Columbiana County Auditor Nancy Milliken has begun telling the county's political subdivisions that they will lose about $7.3 million a year in tangible personal property taxes.
She said Wednesday she will send a letter to subdivisions to explain the pending loss and will meet with officials if requested.
The county commissioners also learned the federal government may cut $2.1 million over four years that now goes to help collect child support.
Milliken said the state has decided to replace the tangible property tax collected on most businesses and telephone equipment.
That tax brought $7.3 million to the county in 2004. All county subdivisions get a share. The largest portions go to cities where industries are located, Milliken said.
The state will instead collect a new Commercial Activity Tax and keep it, she said.

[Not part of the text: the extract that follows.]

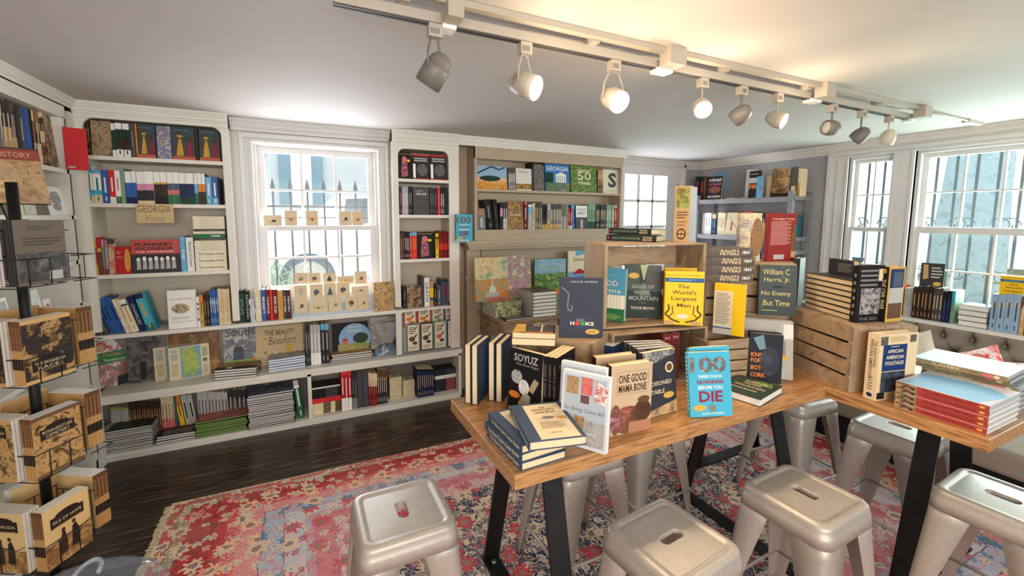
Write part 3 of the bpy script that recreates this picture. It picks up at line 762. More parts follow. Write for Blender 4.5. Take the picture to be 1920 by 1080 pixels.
# ---------------------------------------------------------------- old wooden school desk in front of the chimney breast
t = thing('small_wooden_desk', 'small weathered wooden desk with a drawer before the chimney breast', 'desk', (1.74, 3.43, 0))
b = MB(); b.box(1.44, 2.05, 3.16, 3.65, .73, .75, M_DESK); b.box(1.47, 2.02, 3.19, 3.22, .60, .73, M_DESK); b.box(1.46, 1.475, 3.19, 3.63, .60, .73, M_DESK); b.box(2.005, 2.02, 3.19, 3.63, .60, .73, M_DESK); b.build('body', t)
b = MB(); b.box(1.447, 1.462, 3.25, 3.60, .625, .715, M_DESK); dd = b.build('drawer', t)
b = MB(); b.lathe((1.447, 3.42, .67), (-1, 0, 0), [(.005, 0), (.011, .008), (.011, .014), (0, .018)], C('black', .3)); b.build('knob', dd)
for x, y, s, r in ((1.49, 3.22, -1, -1), (1.49, 3.59, -1, 1), (1.99, 3.22, 1, -1), (1.99, 3.59, 1, 1)):
    b = MB(); b.bar((x, y, .60), (x+s*.03, y+r*.03, 0), .04, .04, M_DESK, (0, 1, 0)); b.build('leg', t)
# ---------------------------------------------------------------- track lights
TY, TZ = 1.43, 2.205
t = thing('ceiling_track', 'white double lighting track running across the ceiling', 'light track', (2.0, TY, TZ))
b = MB(); b.box(.12, 3.44, TY-.018, TY+.018, TZ+.004, TZ+.034, M_LAMPW)
b.box(.12, 3.44, TY-.013, TY-.004, TZ, TZ+.006, C('dgrey')); b.box(.12, 3.44, TY+.004, TY+.013, TZ, TZ+.006, C('dgrey')); b.build('rail', t)
b = MB(); b.box(.10, 3.50, TY-.070, TY-.045, TZ+.045, CEIL-.001, M_LAMPW); b.tube([(.1, TY-.035, CEIL-.012), (3.5, TY-.035, CEIL-.012)], .008, M_LAMPW)
for x in (.3, 1.0, 1.7, 2.3, 3.0): b.box(x, x+.03, TY-.05, TY+.012, TZ+.034, CEIL, M_LAMPW)
b.build('conduit', t)
for x, w in ((1.38, .085), (2.42, .08), (3.42, .08), (.46, .05)):
    b = MB(); b.box(x-w/2, x+w/2, TY-.095, TY-.035, TZ+.0, CEIL, M_LAMPW); b.box(x-w*.45, x+w*.45, TY-.030, TY+.022, TZ-.012, TZ+.004, C('white', .4)); b.build('connector_box', t)
b = MB(); b.tube([(3.47, TY-.05, CEIL-.012), (4.15, TY-.04, CEIL-.012)], .007, M_LAMPW); b.box(4.10, 4.32, TY-.05, TY-.01, CEIL-.022, CEIL, M_LAMPW); b.build('feed_conduit', t)
def lampdir(a, e): return V3((math.cos(a)*math.cos(e), math.sin(a)*math.cos(e), math.sin(e)))
def track_lamp(px, kind, d, on, label, power=0, zdrop=.12, col=None):
    x = sx(px, TY, TZ-.03); d = V3(d).normalized()
    t = thing('track_lamp', label, 'lamp', (x, TY, TZ), 'lamps on the ceiling track')
    b = MB(); b.box(x-.022, x+.022, TY-.016, TY+.016, TZ-.038, TZ+.002, M_LAMPW)
    for i in range(5): b.box(x-.016+i*.006, x-.0135+i*.006, TY-.0165, TY-.015, TZ-.03, TZ-.012, C('dgrey'))
    b.build('adapter', t)
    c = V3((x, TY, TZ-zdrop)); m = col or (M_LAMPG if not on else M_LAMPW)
    b = MB()
    if kind == 'can':
        s = d.cross(V3((0, 0, 1))).normalized()
        c = V3((x, TY, TZ-zdrop-.02))
        b.tube([c-s*.046, c-s*.044+V3((0, 0, .05)), V3((x, TY, TZ-.04))-s*.02, V3((x, TY, TZ-.04))+s*.02, c+s*.044+V3((0, 0, .05)), c+s*.046], .0035, m, 6); b.build('yoke', t)
        b = MB(); b.lathe(c-d*.045, d, [(.040, .095), (.043, .095), (.043, .03), (.040, .026), (.038, .026), (.036, .006), (.022, -.012), (0, -.016)], m, 28); b.lathe(c, d, [(.040, .05), (.038, .035), (.012, .0)], C('white', .3), 28)
        b.build('lamp_housing', t); fr = c+d*.045; R_ = .038
    else:
        b.tube([V3((x, TY, TZ-.036)), c+V3((0, 0, .02))], .0045, m, 8); b.build('stem', t)
        b = MB(); b.lathe(c-d*.05, d, [(.0, 0), (.016, .003), (.028, .013), (.037, .030), (.041, .05), (.041, .066), (.038, .085), (.035, .088), (.034, .082), (.0, .05)], m, 28); b.build('lamp_shade', t); fr = c+d*.032; R_ = .033
    b = MB()
    g = EM((255, 214, 150), 60 if on else 0) if on else C((200, 198, 190), .25)
    b.lathe(fr, d, [(0, 0), (R_*.6, -.001), (R_, -.005)], g, 20); b.build('bulb', t)
    if on:
        l = bpy.data.lights.new('track_spot', 'SPOT'); l.energy = power; l.color = (1.0, .80, .56); l.spot_size = math.radians(120); l.spot_blend = .8; l.shadow_soft_size = .03
        o = bpy.data.objects.new('track_spot', l); COL.objects.link(o); o.location = fr+d*.015; o.rotation_euler = d.to_track_quat('-Z', 'Y').to_euler()
        l = bpy.data.lights.new('bulb_glow', 'POINT'); l.energy = power*.26; l.color = (1.0, .78, .52); l.shadow_soft_size = .03
        o = bpy.data.objects.new('bulb_glow', l); COL.objects.link(o); o.location = fr+d*.03
toward = lambda p, x: (CAMP-V3((x, TY, 2.1)))
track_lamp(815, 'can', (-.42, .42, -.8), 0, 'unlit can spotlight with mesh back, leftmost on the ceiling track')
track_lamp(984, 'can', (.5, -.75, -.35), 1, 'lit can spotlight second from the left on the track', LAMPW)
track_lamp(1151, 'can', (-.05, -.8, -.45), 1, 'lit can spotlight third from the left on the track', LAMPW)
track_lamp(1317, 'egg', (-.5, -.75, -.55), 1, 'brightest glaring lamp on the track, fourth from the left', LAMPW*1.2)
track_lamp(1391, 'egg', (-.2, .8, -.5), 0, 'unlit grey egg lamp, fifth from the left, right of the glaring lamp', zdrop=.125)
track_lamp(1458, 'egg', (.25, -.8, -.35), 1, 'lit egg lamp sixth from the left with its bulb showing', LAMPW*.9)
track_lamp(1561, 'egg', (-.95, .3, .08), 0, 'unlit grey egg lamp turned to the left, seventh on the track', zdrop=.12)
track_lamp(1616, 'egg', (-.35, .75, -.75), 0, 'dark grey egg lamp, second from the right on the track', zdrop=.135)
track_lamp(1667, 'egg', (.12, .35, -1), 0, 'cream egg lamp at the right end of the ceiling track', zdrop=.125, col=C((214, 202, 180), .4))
# ---------------------------------------------------------------- clear acrylic chair
t = thing('clear_acrylic_chair', 'clear acrylic chair with rounded back at the foot of the book rack', 'chair', (-.55, 1.5, 0))
b = MB(); rows = []
for k in range(9):
    z = .44+.2*math.sin(k/8*math.pi/2); w = .19*math.sqrt(max(.02, 1-(k/8)**3)); 
    rows.append([V3((-.55+w*math.sin(a), 1.42+.06*math.cos(a)+.05, z)) for a in [math.pi*(-.5+j/12) for j in range(13)]])
b.grid(rows, M_ACRYLD); b.tube(rows[-1], .006, M_ACRYL, 6); b.build('backrest', t)
b = MB(); b.loops([rrect(.01, .01, .005, .44, cx=-.55, cy=1.33), rrect(.2, .19, .06, .44, cx=-.55, cy=1.33), rrect(.2, .19, .06, .43, cx=-.55, cy=1.33)], M_ACRYLD); b.build('seat', t)
for sx_, sy_ in ((1, 1), (-1, 1), (-1, -1), (1, -1)):
    b = MB(); b.tube([(-.55+sx_*.17, 1.33+sy_*.16, .43), (-.55+sx_*.19, 1.33+sy_*.18, 0)], [.018, .011], M_ACRYLD, 8); b.build('leg', t)
# ================================================================ books
UP = V3((0, 0, 1))
def CM(c, rough=.5, coat=.03):
    if c is None: return None
    if isinstance(c, (str, tuple)): return C(c, rough, 0, .2, coat)
    return c
def put(b, items, O, A, B, w, h):
    """printed shapes on the face with corner O, unit axes A (right) and B (up)"""
    n = A.cross(B)
    for k, it in enumerate(items):
        P = lambda u, v: O+A*(u*w)+B*(v*h)+n*(.00035+.00012*k)
        c = it[0]
        if c == 'r': b.face([P(it[1], it[2]), P(it[3], it[2]), P(it[3], it[4]), P(it[1], it[4])], CM(it[5]))
        elif c == 'e': b.face([P(it[1]+it[3]*math.cos(a), it[2]+it[4]*math.sin(a)) for a in [2*math.pi*i/20 for i in range(20)]], CM(it[5]))
        elif c == 'p': b.face([P(*q) for q in it[1]], CM(it[2]))
        elif c == 't':
            _, s, uc, vc, wf, hf, m = it[:7]; bold = it[7] if len(it) > 7 else .01; sh = it[8] if len(it) > 8 else 0
            b.text(s, P(uc-wf/2, vc-hf/2), A*(wf*w), B*(hf*h), CM(m), bold, sh)
        elif c == 'v':
            _, s, uc, vc, wf, hf, m = it[:7]
            b.text(s, P(uc-wf/2, vc+hf/2), -B*(hf*h), A*(wf*w), CM(m), .015)
        elif c == 'li':
            _, u0, v0, u1, v1, nl, m = it
            for i in range(nl):
                va = v0+(v1-v0)*(i+.25)/nl; vb = v0+(v1-v0)*(i+.7)/nl; e = u1-(u1-u0)*(.0 if i % 3 else .18)
                b.face([P(u0, va), P(e, va), P(e, vb), P(u0, vb)], CM(m))
        elif c == 'w':       # wiggly line through points, width
            pts = it[1]; wd = it[3]
            for (x0, y0), (x1, y1) in zip(pts, pts[1:]):
                d = V3(((x1-x0)*w, (y1-y0)*h, 0)); q = V3((-d.y, d.x, 0)).normalized()*wd/2
                f = lambda x, y, s: P(x, y)+A*(q.x*s)+B*(q.y*s)
                b.face([f(x0, y0, -1), f(x1, y1, -1), f(x1, y1, 1), f(x0, y0, 1)], CM(it[2]))
def bands(s):
    """'white:25 blue:60 navy' -> items from the top"""
    out = []; v = 1.0; tok = s.split() if isinstance(s, str) else s
    for t in tok:
        if ':' in t: c, f = t.split(':'); f = float(f)/100
        else: c, f = t, v
        out.append((c, max(0, v-f), v)); v -= f
    return out
def book(label, o, U, V, N, W, H, T, cover, spine=None, pages='page', front=(), sp=(), back=None, bk=(), hard=True, parts=False, group=None, name='book', cat='book'):
    o = V3(o); cv = CM(cover); spm = CM(spine) if spine else cv; bm = CM(back) if back else cv; pg = C(pages, .8)
    def cover_mesh(b):
        if hard:
            e = .0024
            b.para(o-N*e, U*W, V*H, N*e, cv); b.para(o-N*T, U*W, V*H, N*e, bm)
            b.para(o-N*(T-.0002)-U*.0, U*.003, V*H, N*(T-.0004), spm)
            b.face([o-U*.0006-N*T, o-U*.0006, o-U*.0006+V*H, o-U*.0006-N*T+V*H], spm)
        else:
            A, B_ = o, o-N*T
            b.face([o, o+U*W, o+U*W+V*H, o+V*H], cv); b.face([B_, B_+V*H, B_+U*W+V*H, B_+U*W], bm)
            b.face([B_, o, o+V*H, B_+V*H], spm)
        put(b, front, o, U, V, W, H)
        if bk: put(b, bk, o-N*T+U*W, -U, V, W, H)
        if sp: put(b, sp, o-N*T-U*.0007, N, V, T, H)
    def pages_mesh(b):
        if hard: b.para(o-N*(T-.0024)+U*.003+V*.003, U*(W-.006), V*(H-.006), N*(T-.0048), pg)
        else:
            A = o-N*.0003; B_ = o-N*(T-.0003)
            b.face([A+U*W, B_+U*W, B_+U*W+V*H, A+U*W+V*H], pg); b.face([A+V*H, A+U*W+V*H, B_+U*W+V*H, B_+V*H], pg); b.face([A, B_, B_+U*W, A+U*W], pg)
    org = o-N*(T/2)+U*(W/2)
    if parts:
        t = thing(name, label, cat, org, group)
        b = MB(); cover_mesh(b); b.build('cover', t)
        b = MB(); pages_mesh(b); b.build('pages', t)
        return t
    b = MB(); cover_mesh(b); pages_mesh(b)
    return tag(b.build(name, origin=org), label, cat, group)
AXES = {'y': (V3((1, 0, 0)), V3((0, -1, 0))), 'x+': (V3((0, 1, 0)), V3((1, 0, 0))), 'x-': (V3((0, -1, 0)), V3((-1, 0, 0)))}
def loc(pl, pos, z, px):
    return V3((sx(px, pos, z), pos, z)) if pl == 'y' else V3((pos, sy(px, pos, z), z))
def hz(pl, p, py): return sz(py, p.x, p.y)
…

To help subdivisions, the state will pay more than the tangible personal property tax brought in through 2010. After that, the state will begin steadily reducing payments until they end in 2018.
The state hasn't selected the formula it will use to reduce payments as the tax collections wind down.
Milliken said it will be up to subdivisions to eventually deal with the lost revenue.
Eileen Dray-Bardon, the director of the county's Department of Job and Family Services, told the commissioners she had just learned of proposed cuts in federal funding.
Considering cuts
Legislators were considering cutting federal payments to the child support program from 66 percent to 50 percent. The proposed legislation also would limit the use of other federal money.
Those two changes, said Dray-Bardon, would handicap the child-support collections that brought in $18.1 million in the county in 2004.
Commissioner Sean Logan said the federal government is trying to save money because of recent hurricane damage. The commissioners sent a letter to U.S. Rep. Ted Strickland of Lisbon, D-6th, protesting the federal cut.